Isaac Rivera at the border wall. He is just one of more than 3 million people who have been deported from the U.S. since 2008. (Joe Proudman/UC Davis)

The Faces of Deportation

by | May 10, 2021 | Culture, Discoveries, Spring/Summer 2021

Isaac Rivera grew up undocumented in San Diego. After 19 years there, he was stopped at a checkpoint on his way to a conference. He was handcuffed and quickly moved to Mexico, where he had no family, friends or job prospects.

“I decided to do the best that I can do here. It’s been ups and downs, but I keep myself positive,” he said. “One day maybe I can go back the right way.”

Rivera is just one of more than 3 million people who have been deported from the United States since 2008. More than 250 of them are highlighted in a community-based digital storytelling project coordinated by Robert Irwin, professor of Spanish and Portuguese at UC Davis.

Irwin has been working on the project, Humanizing Deportation/Humanizando la Deportación, since 2016. He and teams of UC Davis graduate students, as well as collaborators from several Mexican institutions, have carried out fieldwork all over Mexico and California, facilitating the production of their personal stories.

The team has created a website that describes the mission and features testimonial audiovisual shorts that focus on issues that migrants want to highlight regarding their experiences and their thoughts on mass deportation. The archive also has incorporated stories of migrants in transit through Mexico, such as Central American refugees who risk deportation upon arrival in the U.S. as well as while traveling through Mexico.

Migrants talk about their attempts to forge new lives in the country they’ve been sent back to, or of their living with the risk of deportation. Some repatriated Mexicans have no memory of their “homeland,” and, for many, Spanish is their second language.

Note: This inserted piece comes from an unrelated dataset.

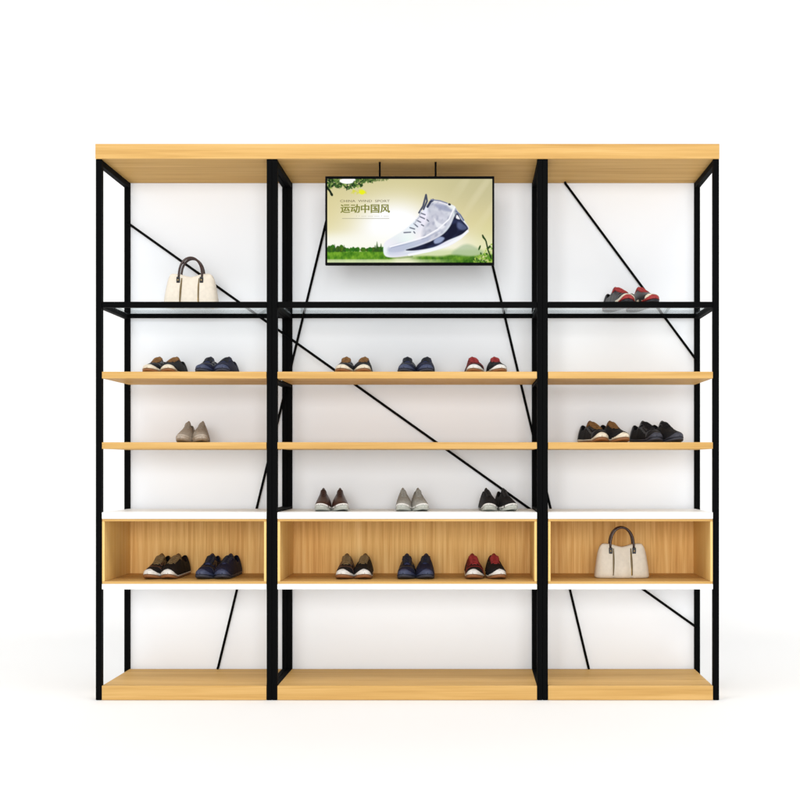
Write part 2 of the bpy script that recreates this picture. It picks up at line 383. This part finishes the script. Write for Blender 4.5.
def make_shoe(name, style, P, foot):
    """P: colours sole, midline, upper, toe, tongue, laces, lining; foot=+1 right / -1 left (curves the outline)"""
    L = .285; W = .0435 if style == 'runner' else .037
    if style == 'runner':
        HR = smooth_keys([(0,.022),(.03,.033),(.1,.045),(.22,.056),(.36,.070),(.5,.086),(.58,.092),(.7,.080),(.82,.074),(.93,.084),(1,.082)])
        SH = .022
    else:
        HR = smooth_keys([(0,.014),(.03,.027),(.1,.040),(.24,.056),(.38,.070),(.5,.084),(.58,.090),(.7,.076),(.82,.072),(.93,.080),(1,.078)])
        SH = .013
    spring = lambda t: .010*max(0, 1-t/.22)**2
    bend = lambda t: foot*(.007*math.sin(math.pi*min(1, t/.6))-.006*max(0, 1-t/.25)**2)
    root = thing(name, '', 'shoe')
    def ts(n=40): return [.5-.5*math.cos(math.pi*i/n) for i in range(n+1)]
    def P3(t, a, off=0, wk=.93):
        w = W*FW(t)*wk; h = HR(t)-SH*.7; ex = .72 if t < .45 else .72+.35*min(1, (t-.45)/.2)
        c, s = math.cos(a), math.sin(a)
        pinch = 1-(.32 if style == 'runner' else .5)*min(1, max(0, (t-.2)/.35))*s**1.5
        x = math.copysign(abs(c)**.8, c)*w*pinch; z = SH*.7+h*max(0, s)**ex
        n = Vector((c, 0, s)).normalized()*off
        return Vector((x+bend(t)+n.x, (t-.5)*L-(off if t < .1 else 0), z+spring(t)+n.z))
    A = 28
    def patch(nm, m, tr, ar, off, n=20, na=A, cond=None, thick=.0022):
        bm = bmesh.new(); T = [tr[0]+(tr[1]-tr[0])*i/n for i in range(n+1)] if tr != 'all' else ts(n)
        Gd = [[bm.verts.new(P3(t, ar[0]+(ar[1]-ar[0])*k/na, off)) for k in range(na+1)] for t in T]
        for i in range(len(T)-1):
            for k in range(na):
                tm = (T[i]+T[i+1])/2; am = ar[0]+(ar[1]-ar[0])*(k+.5)/na
                if cond and not cond(tm, am): continue
                bm.faces.new((Gd[i][k], Gd[i][k+1], Gd[i+1][k+1], Gd[i+1][k]))
        for v in [v for v in bm.verts if not v.link_faces]: bm.verts.remove(v)
        bmesh.ops.remove_doubles(bm, verts=bm.verts, dist=.0001)
        bmesh.ops.recalc_face_normals(bm, faces=bm.faces)
        o = from_bm(nm, bm, m, root, True)
        md = o.modifiers.new('s', 'SOLIDIFY'); md.thickness = thick; md.offset = -1
        return o
    def opening(t, a):
        q = 1-((t-.765)/.175)**2
        return not (q > 0 and abs(math.cos(a)) < .66*math.sqrt(q) )
    # sole: outline slab with rounded edge, a welt, toe bumper
    def sole(nm, m, z0f, z1f, k0, k1):
        bm = bmesh.new(); T = ts(44); rings = []
        for (zf, kk) in ((z0f, k0*.9), (lambda t: z0f(t)+.003, k0), (lambda t: (z0f(t)+z1f(t))/2, (k0+k1)/2*1.03), (lambda t: z1f(t)-.002, k1), (z1f, k1*.93)):
            loop = [(W*FW(t)*kk+bend(t), t) for t in T]+[(-W*FW(t)*kk+bend(t), t) for t in T[-2:0:-1]]
            rings.append([bm.verts.new((x, (t-.5)*L*(1+(kk-1)*.35), zf(t)+spring(t))) for x, t in loop])
        for a, b in zip(rings, rings[1:]):
            n = len(a)
            for i in range(n): bm.faces.new((a[i], a[(i+1)%n], b[(i+1)%n], b[i]))
        bm.faces.new(rings[0][::-1]); bm.faces.new(rings[-1])
        return from_bm(nm, bm, m, root, True)
    sole('outsole', P['sole'], lambda t: 0, lambda t: .008+.007*max(0, 1-t/.2), .96, .99)
    hi = (lambda t: SH-.006+.004*max(0, (t-.6)/.4)+.006*max(0, 1-t/.12)) if style == 'runner' else (lambda t: SH+.006*max(0, 1-t/.1))
    sole('midsole', P['mid'], lambda t: .0078+.007*max(0, 1-t/.2), hi, 1.0, .975)
    zp, ex_, tl = (.026, 1.4, .30) if style == 'runner' else (.012, 3.5, .30)
    def capd(t, a):
        p = P3(t, a); return SH*.7+zp*(1-min(1, abs(p.x-bend(t))/(W*.96))**ex_)-(p.z-spring(t))
    patch('upper', P['upper'], 'all', (0, math.pi), 0, n=72, na=48, cond=lambda t, a: opening(t, a) and (t > tl or capd(t, a) < .0015))
    if style == 'runner':
        patch('toe_cap', P['toe'], (.0, tl), (.0, math.pi), .0012, n=60, na=72, cond=lambda t, a: capd(t, a) > 0)
        if 'line' in P: patch('toe_band', P['line'], (.0, tl), (.0, math.pi), .0022, n=70, na=80, cond=lambda t, a: -.009 < capd(t, a) < .001)
        patch('eyestay', P['stay'], (.27, .57), (.85, math.pi-.85), .0014, n=14, cond=lambda t, a: abs(math.cos(a)) > .34)
        patch('side_overlay', P['stay'], (.18, .66), (.12, math.pi-.12), .0012, n=30, na=40, cond=lambda t, a: (.42+.9*(t-.3) < min(a, math.pi-a) < .68+1.0*(t-.3)) or abs(t-.2) < .02)
    else:
        patch('toe_cap', P['toe'], (.0, tl), (.0, math.pi), .0012, n=60, na=72, cond=lambda t, a: capd(t, a) > 0)
        patch('foxing_line', P.get('line', P['mid']), (.0, tl), (.0, math.pi), .0024, n=80, na=90, cond=lambda t, a: -.0055 < capd(t, a) < .001)
    patch('heel_counter', P['stay'], (.86, .995), (.0, math.pi), .0014, n=10, cond=lambda t, a: opening(t, a) and math.sin(a) < .9)
    # tongue standing up out of the throat
    bm = bmesh.new(); rows = []
    for i in range(15):
        t = .27+.35*i/14; ww = (.010+.010*min(1, i/5))*(1 if style == 'runner' else .62); row = []
        for k in range(9):
            u = -1+2*k/8; tt = min(t, .56); base = P3(tt, math.pi/2).z+.0022
            z = base+max(0, t-.54)*L*.30-abs(u)**2*(.006+.03*max(0, t-.5)/.1)
            row.append(bm.verts.new((u*ww+bend(tt), (t-.5)*L, z)))
        rows.append(row)
    for a, b in zip(rows, rows[1:]):
        for k in range(8): bm.faces.new((a[k], a[k+1], b[k+1], b[k]))
    o = from_bm('tongue', bm, P['tongue'], root, True); md = o.modifiers.new('s', 'SOLIDIFY'); md.thickness = .005; md.offset = 0
    bm = bmesh.new()
    for j in range(5):
        t = .315+.05*j; s = .019*(1 if style == 'runner' else .6)
        for sg in (1, -1):
            pts = []
            for k in range(7):
                u = -1+2*k/6; tt = t+sg*u*.016
                zz = P3(tt, math.pi/2).z+.0068-abs(u)**2*.0085
                pts.append((u*s+bend(tt), (tt-.5)*L, zz))
            add_tube(bm, pts, .0021, 6)
    from_bm('laces', bm, P['laces'], root, True)
    bm = bmesh.new(); loop = []
    for k in range(24):
        a = 2*math.pi*k/24; t = .73+.23*math.cos(a); loop.append(bm.verts.new((W*.62*math.sin(a)+bend(t), (t-.5)*L, .032)))
    bm.faces.new(loop); from_bm('insole', bm, P['lining'], root)
    return root
def fab(n, c, r=.8, v=.18): return mat(n, rgb(*c), r, .25, bump=.35, bscale=420, var=v)
def lea(n, c, r=.42, v=.08): return mat(n, rgb(*c), r, .4, bump=.12, bscale=260, var=v)
M_white = lea('white_rubber', (214,212,208), .5); M_cream = lea('cream_leather', (214,204,184)); M_gum = lea('gum_rubber', (140,94,58), .6)
M_black = fab('black_mesh', (20,19,22)); M_blackl = lea('black_leather', (26,25,27)); M_tan = lea('tan_suede', (126,88,46), .7, .3)
M_olive = lea('olive_suede', (118,96,62), .7, .2); M_brownd = lea('brown_leather', (64,40,34), .4, .25); M_brownt = lea('brown_toe', (58,36,30), .4)
M_navy = fab('navy_mesh', (22,26,52)); M_navyl = lea('slate_blue_toe', (56,64,92), .5); M_ink = lea('ink_leather', (17,18,28)); M_navyt = lea('navy_tongue', (34,42,78), .6)
M_red = fab('red_knit', (164,34,34)); M_redl = lea('red_leather', (146,40,40), .6, .25); M_redk = fab('red_brown_knit', (118,34,32)); M_beige = fab('taupe_canvas', (150,138,124), .85, .12); M_beiget = lea('taupe_toe', (172,160,146), .5)
M_grey = fab('grey_canvas', (150,148,142), .85, .15); M_greyr = lea('grey_rubber', (176,178,170), .6); M_lin = fab('dark_lining', (40,34,32)); M_dgrey = lea('charcoal_rubber', (52,54,66), .6)
PAL = {
 'brown_cream': dict(sole=M_gum, mid=M_cream, upper=M_black, toe=M_cream, tongue=M_tan, stay=M_blackl, laces=M_tan, lining=M_lin),
 'brown_white': dict(sole=M_gum, mid=M_white, upper=M_black, toe=M_white, tongue=M_olive, stay=M_brownd, laces=M_olive, lining=M_lin),
 'navy': dict(sole=M_dgrey, mid=M_navyl, upper=M_navy, toe=M_navyl, tongue=M_navyt, stay=M_ink, laces=M_ink, lining=M_lin),
 'red_white': dict(sole=M_gum, mid=M_cream, upper=M_black, toe=M_white, tongue=M_redl, stay=M_redk, laces=M_redl, lining=M_lin),
 'red_red': dict(sole=M_ink, mid=M_redk, line=M_cream, upper=M_blackl, toe=M_redl, tongue=M_redl, stay=M_ink, laces=M_redl, lining=M_lin),
 'black_slate': dict(sole=M_dgrey, mid=M_dgrey, upper=M_black, toe=M_dgrey, tongue=M_ink, stay=M_ink, laces=M_black, lining=M_lin),
 'taupe': dict(sole=M_beige, mid=M_beiget, upper=M_beige, toe=M_beiget, tongue=M_beige, stay=M_beige, laces=M_beige, lining=M_lin),
 'darkbrown': dict(sole=M_greyr, mid=M_greyr, line=M_white, upper=M_brownd, toe=M_greyr, tongue=M_brownd, stay=M_brownd, laces=M_brownt, lining=M_lin),
 'grey': dict(sole=M_greyr, mid=M_greyr, line=M_white, upper=M_grey, toe=M_greyr, tongue=M_grey, stay=M_grey, laces=M_grey, lining=M_lin),
 'black_plain': dict(sole=M_greyr, mid=M_greyr, line=M_white, upper=M_black, toe=M_greyr, tongue=M_black, stay=M_blackl, laces=M_blackl, lining=M_lin),
}
ZS2, ZS3, ZCT = wz(371.6), wz(442.2), wz(512.3)
YC = .070+.1425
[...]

The goal of the project, said Irwin, is to highlight the complex experience of deportation. When people are deported, they are often sent away without money, family members or necessary papers to work. Many end up in shelters or living on the street. Showing what happens after deportation could translate into political action or become the basis for policy recommendations.

“Neither media coverage nor political discourse adequately accounts for the degree of human suffering that deportations have generated,” Irwin said. “Our project aims to communicate its human consequences in all their complexity.”